Etkinliğe katılan ve Balverenli olan Şırnak Üniversitesi Rektörü Prof.Dr. Abdurrahim Alkış;
“Gerçekleştirdiğimiz bir zev etkinliği, mele Devreş Zevi diye bilinen bir etkinlik. Yaklaşık 300 yıldır bu etkinlik kutlanıyor. İnsanlar hem bedenen hem manen bir varlığın mirasçılarıdır. Buradaki insanlarda babalarının, dedelerinin hem maddi hem manevi mirasçılarıdırlar. Bu manevi mirasın devamını sağlamak için yapılan bir etkinlik. Bütün Balveren beldesinin ahalisi, dışarıda olanlarda gelir, burada Kuran merkezli bir etkinlik yaparlar. İlk önce hatimleri indiririz. Vefat eden babaların, dedelerin ruhlarına itaf edilir.
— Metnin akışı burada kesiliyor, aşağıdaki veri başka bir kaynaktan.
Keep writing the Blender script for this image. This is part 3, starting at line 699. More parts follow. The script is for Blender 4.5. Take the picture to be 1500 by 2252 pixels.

Bu aynı zamanda onların manevi mirasının devamını beraberinde getirir. Şimdiye kadar bu etkinliğin sosyolojik olarak çok fayda sağladığını görüyoruz. Hem manevi hem maddi açıdan güzel bir etkinlik. Devamının sağlanması gerekir diye düşünüyorum. Bunun benzeri etkinlikler yöredeki pek çok köy ve beldede bulunuyor. Ama bunların önemli bir kısmı maalesef kaybedildi. Şükürler olsun burada bu etkinlik hiç kesintiye uğramadı. Sürekli ihya edildi. Bu bir Kadiriye tarikatının etkinliği. 1600 yıllarda bu bölgeye gelen Pir Ezdin adında bir zat bölgede irşat faaliyetlerinde bulunmuş, bu irşat faaliyetinin unutulmaması için de bu ve benzeri faaliyetler hep düzenlene gelmiştir. Bir çok etkinlik varlığını sona erdirirken bu sona erdirmedi. Şimdiye kadar devam etti” dedi.
Diyarbakır’dan gelerek etkinliğe katılan Azime Kadırhan ise;
“Diyarbakır'dan geldim. Bu geleneklerimizi yerine getirmek için. Dedelerimizden kalma. Geliyoruz, mezarlıklarımızı ziyaret ediyoruz her sene. Yemek veriyoruz. Namazlar kılınıyor. Aileler hep beraber oturuyorlar. Torunlarımıza bırakmak için sürdürüyoruz bu geleneği. Geleneklerimizi unutmamak için geliyoruz, buraya. Birbirimizi görüyoruz. Yurtdışından gelenler var. Birbirlerini görüyorlar dedi.